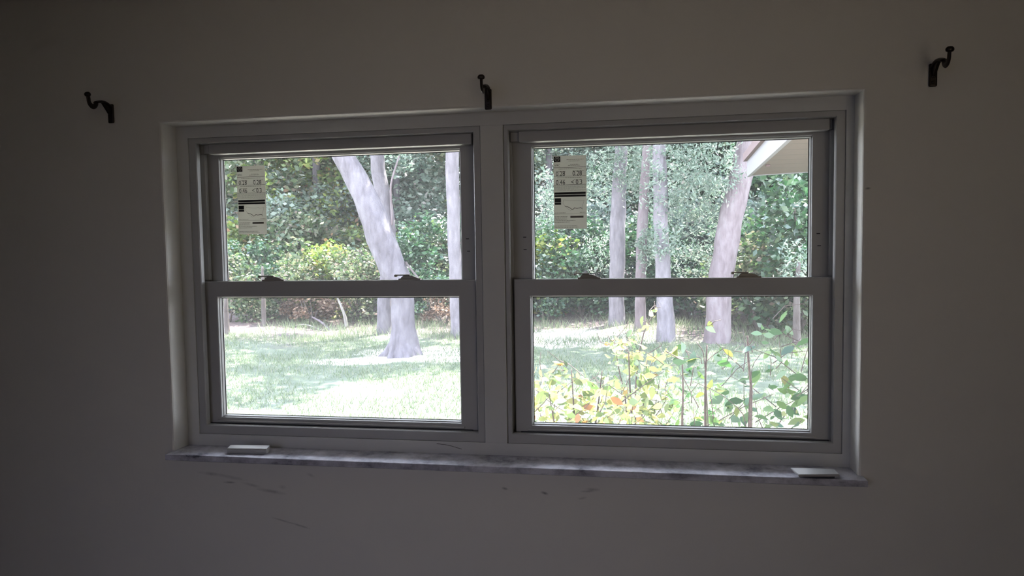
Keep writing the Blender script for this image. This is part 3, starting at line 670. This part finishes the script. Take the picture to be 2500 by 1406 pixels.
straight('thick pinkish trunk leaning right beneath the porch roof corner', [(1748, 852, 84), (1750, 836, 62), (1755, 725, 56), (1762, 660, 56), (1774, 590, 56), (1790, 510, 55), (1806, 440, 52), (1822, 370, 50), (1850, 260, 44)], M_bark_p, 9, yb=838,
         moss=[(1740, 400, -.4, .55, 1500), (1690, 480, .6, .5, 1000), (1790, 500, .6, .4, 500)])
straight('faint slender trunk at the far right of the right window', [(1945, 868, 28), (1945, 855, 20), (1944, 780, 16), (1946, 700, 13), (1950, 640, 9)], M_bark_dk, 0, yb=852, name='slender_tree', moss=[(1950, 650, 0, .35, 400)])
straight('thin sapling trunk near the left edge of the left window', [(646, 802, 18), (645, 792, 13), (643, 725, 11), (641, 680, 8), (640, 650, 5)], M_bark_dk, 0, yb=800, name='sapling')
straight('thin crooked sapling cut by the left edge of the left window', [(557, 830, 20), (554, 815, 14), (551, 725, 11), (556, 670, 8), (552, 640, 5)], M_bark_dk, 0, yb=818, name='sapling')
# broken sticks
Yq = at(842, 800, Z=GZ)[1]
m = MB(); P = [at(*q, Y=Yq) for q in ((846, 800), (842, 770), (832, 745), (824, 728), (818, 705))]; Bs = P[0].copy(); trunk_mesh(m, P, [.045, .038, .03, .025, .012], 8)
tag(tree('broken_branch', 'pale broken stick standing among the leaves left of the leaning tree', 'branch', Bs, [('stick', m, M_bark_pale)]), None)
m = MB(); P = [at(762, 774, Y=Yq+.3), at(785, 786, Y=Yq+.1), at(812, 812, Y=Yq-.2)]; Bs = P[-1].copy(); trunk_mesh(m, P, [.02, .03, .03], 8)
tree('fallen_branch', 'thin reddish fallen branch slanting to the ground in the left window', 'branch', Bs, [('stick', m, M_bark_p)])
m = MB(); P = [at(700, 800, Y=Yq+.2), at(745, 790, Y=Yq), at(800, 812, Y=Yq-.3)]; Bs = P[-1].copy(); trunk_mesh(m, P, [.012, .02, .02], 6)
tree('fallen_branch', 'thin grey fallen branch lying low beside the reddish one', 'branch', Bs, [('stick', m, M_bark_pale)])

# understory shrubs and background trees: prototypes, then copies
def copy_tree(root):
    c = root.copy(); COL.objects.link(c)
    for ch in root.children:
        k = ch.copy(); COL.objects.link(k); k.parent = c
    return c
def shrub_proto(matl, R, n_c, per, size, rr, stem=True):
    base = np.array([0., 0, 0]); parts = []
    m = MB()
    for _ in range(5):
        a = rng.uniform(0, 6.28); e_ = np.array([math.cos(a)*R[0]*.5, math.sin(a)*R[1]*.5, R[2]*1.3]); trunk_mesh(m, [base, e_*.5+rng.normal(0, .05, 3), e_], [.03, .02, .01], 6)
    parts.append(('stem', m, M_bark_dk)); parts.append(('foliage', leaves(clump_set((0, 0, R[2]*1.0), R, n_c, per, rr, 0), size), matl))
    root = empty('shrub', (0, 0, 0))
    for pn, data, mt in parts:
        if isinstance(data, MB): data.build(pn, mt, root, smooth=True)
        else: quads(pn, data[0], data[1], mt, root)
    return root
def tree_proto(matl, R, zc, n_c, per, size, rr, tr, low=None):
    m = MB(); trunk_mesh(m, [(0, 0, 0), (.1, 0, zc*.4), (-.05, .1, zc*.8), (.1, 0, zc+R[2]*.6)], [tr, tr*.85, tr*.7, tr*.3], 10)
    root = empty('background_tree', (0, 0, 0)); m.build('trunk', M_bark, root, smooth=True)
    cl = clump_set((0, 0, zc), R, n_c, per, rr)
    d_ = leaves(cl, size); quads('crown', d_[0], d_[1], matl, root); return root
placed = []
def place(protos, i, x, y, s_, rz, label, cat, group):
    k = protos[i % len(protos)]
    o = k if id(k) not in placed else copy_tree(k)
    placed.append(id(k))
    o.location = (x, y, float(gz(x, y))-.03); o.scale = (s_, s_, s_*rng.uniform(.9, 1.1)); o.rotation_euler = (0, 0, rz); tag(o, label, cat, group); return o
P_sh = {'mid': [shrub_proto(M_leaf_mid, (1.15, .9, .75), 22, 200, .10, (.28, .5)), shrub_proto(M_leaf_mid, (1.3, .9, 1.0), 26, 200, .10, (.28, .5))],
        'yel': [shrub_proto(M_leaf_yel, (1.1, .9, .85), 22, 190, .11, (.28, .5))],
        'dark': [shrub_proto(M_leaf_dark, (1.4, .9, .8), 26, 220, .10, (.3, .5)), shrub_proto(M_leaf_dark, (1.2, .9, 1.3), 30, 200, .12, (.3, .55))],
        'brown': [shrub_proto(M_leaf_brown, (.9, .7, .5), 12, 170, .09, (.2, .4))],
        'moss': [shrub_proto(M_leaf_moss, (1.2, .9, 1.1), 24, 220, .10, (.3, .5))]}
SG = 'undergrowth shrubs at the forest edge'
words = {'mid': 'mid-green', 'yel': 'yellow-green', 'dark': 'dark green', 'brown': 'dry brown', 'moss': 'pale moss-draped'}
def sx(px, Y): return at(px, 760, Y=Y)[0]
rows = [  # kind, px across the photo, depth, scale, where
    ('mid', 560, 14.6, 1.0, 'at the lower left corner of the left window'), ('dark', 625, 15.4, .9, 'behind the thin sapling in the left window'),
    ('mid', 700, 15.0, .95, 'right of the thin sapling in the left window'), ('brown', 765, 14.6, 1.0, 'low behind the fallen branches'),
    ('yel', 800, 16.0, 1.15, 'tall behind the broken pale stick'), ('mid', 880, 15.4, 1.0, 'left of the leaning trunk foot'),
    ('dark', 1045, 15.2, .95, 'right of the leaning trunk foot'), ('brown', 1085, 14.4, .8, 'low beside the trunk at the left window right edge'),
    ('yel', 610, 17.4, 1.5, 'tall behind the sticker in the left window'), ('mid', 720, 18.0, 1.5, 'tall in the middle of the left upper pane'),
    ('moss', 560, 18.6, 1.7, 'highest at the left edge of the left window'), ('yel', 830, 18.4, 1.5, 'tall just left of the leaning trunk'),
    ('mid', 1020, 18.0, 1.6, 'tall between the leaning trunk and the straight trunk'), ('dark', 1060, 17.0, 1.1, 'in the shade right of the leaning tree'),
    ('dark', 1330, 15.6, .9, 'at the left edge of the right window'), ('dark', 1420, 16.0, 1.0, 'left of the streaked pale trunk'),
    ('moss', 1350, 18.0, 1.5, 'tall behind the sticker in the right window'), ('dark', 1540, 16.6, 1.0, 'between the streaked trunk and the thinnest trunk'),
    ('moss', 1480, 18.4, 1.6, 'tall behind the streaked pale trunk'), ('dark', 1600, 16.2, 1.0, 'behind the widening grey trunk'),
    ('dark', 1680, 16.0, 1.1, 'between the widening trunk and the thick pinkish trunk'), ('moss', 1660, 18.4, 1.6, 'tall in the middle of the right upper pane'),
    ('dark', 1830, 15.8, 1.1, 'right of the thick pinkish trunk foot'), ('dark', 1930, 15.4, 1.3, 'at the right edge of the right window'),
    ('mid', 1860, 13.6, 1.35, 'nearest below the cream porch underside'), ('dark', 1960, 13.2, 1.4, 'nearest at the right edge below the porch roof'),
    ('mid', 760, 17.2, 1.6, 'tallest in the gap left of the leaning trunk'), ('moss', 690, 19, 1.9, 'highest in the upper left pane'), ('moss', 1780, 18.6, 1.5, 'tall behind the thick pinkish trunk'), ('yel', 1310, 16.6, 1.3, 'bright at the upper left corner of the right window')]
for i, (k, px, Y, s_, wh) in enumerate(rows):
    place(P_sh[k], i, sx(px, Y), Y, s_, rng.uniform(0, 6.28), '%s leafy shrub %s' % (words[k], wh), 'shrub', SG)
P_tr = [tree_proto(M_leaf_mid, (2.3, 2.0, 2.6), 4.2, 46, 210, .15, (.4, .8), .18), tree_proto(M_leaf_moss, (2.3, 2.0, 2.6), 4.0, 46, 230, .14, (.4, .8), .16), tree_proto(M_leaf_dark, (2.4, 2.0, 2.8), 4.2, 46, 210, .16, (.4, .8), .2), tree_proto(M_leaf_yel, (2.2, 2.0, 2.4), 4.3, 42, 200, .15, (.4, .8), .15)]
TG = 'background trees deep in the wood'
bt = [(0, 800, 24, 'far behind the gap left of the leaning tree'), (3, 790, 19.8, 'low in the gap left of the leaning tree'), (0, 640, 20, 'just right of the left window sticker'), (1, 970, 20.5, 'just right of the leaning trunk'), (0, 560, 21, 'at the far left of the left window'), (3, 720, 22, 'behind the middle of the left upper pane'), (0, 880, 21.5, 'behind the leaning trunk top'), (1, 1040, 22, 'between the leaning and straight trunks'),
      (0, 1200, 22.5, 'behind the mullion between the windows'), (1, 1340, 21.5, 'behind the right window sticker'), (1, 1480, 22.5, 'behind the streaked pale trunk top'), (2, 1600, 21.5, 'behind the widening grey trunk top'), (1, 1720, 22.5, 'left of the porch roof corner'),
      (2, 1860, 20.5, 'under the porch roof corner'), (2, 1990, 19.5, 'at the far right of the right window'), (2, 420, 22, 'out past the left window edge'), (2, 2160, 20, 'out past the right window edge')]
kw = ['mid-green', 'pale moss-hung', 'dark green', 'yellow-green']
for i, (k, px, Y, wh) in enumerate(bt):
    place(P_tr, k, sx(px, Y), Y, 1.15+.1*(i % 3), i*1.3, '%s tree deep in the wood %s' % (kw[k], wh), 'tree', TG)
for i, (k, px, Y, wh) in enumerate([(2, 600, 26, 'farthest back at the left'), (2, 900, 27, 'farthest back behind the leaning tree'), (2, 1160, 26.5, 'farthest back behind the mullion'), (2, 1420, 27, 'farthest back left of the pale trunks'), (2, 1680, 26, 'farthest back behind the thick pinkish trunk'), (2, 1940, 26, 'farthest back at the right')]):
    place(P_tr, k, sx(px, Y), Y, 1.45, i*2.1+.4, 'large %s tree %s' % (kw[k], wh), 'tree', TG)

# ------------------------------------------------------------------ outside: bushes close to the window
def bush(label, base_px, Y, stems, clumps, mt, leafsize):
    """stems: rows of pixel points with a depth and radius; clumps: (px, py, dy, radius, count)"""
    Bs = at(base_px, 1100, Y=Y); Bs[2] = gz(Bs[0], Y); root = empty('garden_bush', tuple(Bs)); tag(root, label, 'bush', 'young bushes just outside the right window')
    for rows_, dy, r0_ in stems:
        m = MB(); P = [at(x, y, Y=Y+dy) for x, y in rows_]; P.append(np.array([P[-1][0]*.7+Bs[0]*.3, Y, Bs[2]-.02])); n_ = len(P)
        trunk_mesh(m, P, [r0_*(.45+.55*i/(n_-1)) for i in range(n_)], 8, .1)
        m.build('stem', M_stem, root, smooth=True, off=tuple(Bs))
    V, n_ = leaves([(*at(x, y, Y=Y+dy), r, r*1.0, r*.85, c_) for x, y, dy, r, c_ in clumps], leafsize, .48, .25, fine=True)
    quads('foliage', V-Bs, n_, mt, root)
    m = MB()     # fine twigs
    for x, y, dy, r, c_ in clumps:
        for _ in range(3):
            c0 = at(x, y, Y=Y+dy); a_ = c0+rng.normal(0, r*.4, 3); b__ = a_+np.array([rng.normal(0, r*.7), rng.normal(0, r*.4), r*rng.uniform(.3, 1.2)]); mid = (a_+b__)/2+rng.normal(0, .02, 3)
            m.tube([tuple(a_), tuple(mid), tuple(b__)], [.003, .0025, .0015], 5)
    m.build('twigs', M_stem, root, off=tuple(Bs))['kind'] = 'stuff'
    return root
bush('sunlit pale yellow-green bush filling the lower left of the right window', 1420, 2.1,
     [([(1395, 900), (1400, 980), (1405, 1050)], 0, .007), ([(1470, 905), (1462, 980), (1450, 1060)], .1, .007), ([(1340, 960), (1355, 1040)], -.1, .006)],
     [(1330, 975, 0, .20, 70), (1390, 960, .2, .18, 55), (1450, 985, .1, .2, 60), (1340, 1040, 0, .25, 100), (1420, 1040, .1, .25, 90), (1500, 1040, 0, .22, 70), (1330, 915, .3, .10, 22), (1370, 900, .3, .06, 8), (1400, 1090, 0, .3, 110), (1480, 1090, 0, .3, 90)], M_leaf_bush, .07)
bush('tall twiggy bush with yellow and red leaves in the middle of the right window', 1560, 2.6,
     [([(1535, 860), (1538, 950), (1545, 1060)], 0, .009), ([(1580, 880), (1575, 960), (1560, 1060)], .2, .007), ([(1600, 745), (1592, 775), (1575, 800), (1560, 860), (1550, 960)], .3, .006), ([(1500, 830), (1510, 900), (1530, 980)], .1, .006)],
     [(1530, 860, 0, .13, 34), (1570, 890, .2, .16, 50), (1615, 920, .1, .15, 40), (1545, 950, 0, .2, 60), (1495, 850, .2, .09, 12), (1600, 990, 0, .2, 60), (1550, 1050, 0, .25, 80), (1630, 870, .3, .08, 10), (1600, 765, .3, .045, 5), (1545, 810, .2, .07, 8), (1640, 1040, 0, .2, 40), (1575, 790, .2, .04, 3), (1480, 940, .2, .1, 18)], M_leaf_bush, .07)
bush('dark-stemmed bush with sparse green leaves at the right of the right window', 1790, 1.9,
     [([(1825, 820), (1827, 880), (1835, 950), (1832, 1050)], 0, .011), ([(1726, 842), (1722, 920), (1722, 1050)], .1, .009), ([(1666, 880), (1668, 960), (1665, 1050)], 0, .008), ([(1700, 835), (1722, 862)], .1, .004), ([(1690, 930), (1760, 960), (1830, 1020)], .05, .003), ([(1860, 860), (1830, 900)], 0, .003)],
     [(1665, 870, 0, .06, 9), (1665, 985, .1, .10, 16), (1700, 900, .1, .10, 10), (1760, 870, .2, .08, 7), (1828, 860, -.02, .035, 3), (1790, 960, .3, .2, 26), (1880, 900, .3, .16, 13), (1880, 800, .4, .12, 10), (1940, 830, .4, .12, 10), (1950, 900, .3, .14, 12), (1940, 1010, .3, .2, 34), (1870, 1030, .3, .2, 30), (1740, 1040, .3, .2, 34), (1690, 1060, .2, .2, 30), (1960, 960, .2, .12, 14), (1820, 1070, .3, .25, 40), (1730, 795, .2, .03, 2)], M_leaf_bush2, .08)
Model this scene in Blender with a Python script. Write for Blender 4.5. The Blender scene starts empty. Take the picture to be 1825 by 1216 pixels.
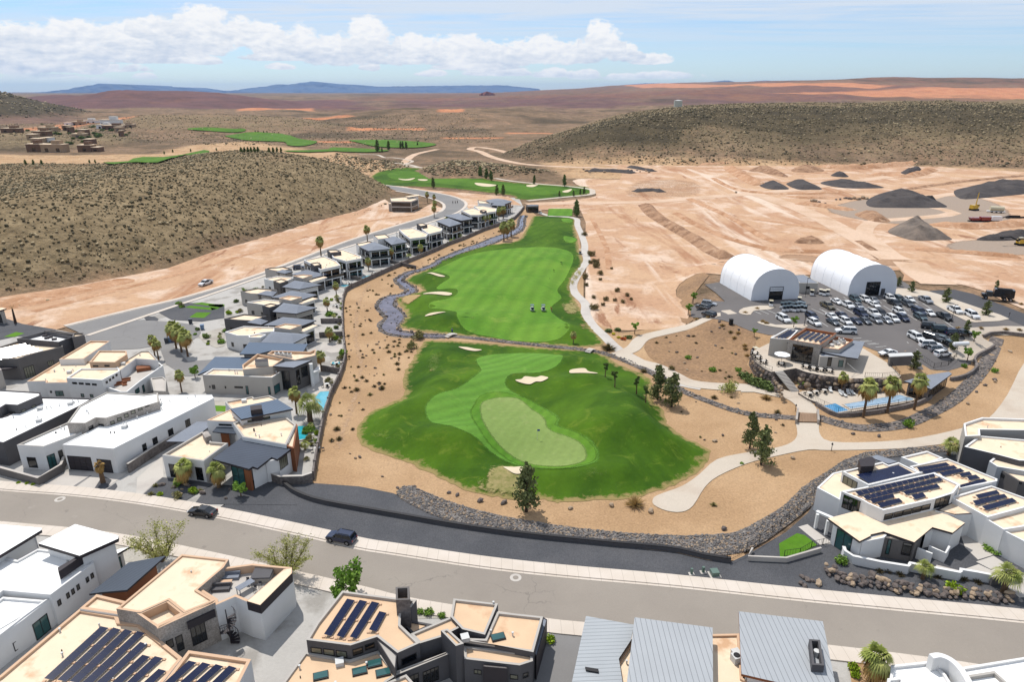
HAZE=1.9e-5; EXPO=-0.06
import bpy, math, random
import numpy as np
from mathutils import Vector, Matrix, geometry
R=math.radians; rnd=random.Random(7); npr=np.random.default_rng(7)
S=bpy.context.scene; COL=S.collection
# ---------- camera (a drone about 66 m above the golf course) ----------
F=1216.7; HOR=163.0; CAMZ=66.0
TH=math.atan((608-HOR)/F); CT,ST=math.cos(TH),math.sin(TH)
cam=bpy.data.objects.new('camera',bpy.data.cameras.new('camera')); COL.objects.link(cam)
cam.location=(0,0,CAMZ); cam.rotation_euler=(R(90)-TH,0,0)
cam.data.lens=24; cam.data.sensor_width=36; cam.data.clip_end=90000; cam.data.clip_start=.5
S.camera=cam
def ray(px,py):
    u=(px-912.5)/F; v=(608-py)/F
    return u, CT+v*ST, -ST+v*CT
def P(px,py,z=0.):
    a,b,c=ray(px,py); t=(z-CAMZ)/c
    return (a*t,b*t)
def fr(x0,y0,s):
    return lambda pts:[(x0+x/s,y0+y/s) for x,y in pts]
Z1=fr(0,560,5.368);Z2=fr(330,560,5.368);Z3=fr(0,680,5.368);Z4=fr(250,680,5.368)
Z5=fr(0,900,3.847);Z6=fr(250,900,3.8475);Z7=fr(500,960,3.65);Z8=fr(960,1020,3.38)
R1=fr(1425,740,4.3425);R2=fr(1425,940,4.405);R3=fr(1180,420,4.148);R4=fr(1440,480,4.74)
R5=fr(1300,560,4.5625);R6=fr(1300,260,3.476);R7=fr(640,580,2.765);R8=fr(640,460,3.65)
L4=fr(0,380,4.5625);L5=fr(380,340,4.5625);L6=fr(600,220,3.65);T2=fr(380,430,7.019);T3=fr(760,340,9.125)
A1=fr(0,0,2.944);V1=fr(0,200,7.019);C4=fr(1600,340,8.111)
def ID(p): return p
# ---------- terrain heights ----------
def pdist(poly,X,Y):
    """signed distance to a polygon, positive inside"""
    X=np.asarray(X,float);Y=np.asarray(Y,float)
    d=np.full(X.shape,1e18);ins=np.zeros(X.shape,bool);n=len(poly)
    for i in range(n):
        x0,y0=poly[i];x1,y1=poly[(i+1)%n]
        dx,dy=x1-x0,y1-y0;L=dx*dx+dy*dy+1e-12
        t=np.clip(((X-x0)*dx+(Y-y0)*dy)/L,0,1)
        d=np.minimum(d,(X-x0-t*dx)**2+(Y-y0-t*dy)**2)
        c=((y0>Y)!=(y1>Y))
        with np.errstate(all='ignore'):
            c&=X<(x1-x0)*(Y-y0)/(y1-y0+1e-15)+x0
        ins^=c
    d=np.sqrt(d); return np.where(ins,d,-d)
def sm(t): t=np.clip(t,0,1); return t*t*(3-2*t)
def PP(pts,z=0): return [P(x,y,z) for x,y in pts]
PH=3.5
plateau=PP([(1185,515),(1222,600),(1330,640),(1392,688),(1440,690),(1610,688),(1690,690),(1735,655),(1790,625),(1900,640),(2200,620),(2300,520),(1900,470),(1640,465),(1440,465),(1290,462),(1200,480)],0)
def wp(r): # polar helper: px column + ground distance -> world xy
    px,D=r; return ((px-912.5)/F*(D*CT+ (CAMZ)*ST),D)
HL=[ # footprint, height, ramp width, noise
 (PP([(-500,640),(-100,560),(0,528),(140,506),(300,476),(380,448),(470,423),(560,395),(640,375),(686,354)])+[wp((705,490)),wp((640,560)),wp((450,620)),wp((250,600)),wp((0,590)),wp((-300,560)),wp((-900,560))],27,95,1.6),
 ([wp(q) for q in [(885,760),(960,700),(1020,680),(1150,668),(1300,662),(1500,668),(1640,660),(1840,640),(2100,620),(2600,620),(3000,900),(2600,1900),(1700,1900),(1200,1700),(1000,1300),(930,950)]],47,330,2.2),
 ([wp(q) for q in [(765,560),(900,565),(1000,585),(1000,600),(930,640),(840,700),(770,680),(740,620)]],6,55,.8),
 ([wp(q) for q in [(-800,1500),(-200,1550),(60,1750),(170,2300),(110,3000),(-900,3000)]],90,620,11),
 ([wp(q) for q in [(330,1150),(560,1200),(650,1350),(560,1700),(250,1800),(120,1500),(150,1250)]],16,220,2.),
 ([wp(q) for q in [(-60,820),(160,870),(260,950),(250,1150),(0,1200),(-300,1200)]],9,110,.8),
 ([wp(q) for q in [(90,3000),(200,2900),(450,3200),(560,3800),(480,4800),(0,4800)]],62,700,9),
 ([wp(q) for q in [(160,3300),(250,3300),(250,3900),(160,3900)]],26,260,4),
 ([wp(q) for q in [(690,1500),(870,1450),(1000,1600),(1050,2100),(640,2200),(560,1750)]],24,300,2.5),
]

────

WHAT THE TASK ASKS: Search the data for "empty". Copy every line that has it.

FULL SOLUTION:
    root = empty('shrub', (0, 0, 0))
    root = empty('background_tree', (0, 0, 0)); m.build('trunk', M_bark, root, smooth=True)
    Bs = at(base_px, 1100, Y=Y); Bs[2] = gz(Bs[0], Y); root = empty('garden_bush', tuple(Bs)); tag(root, label, 'bush', 'young bushes just outside the right window')
Model this scene in Blender with a Python script. Write for Blender 4.5. The Blender scene starts empty. Take the picture to be 1825 by 1216 pixels.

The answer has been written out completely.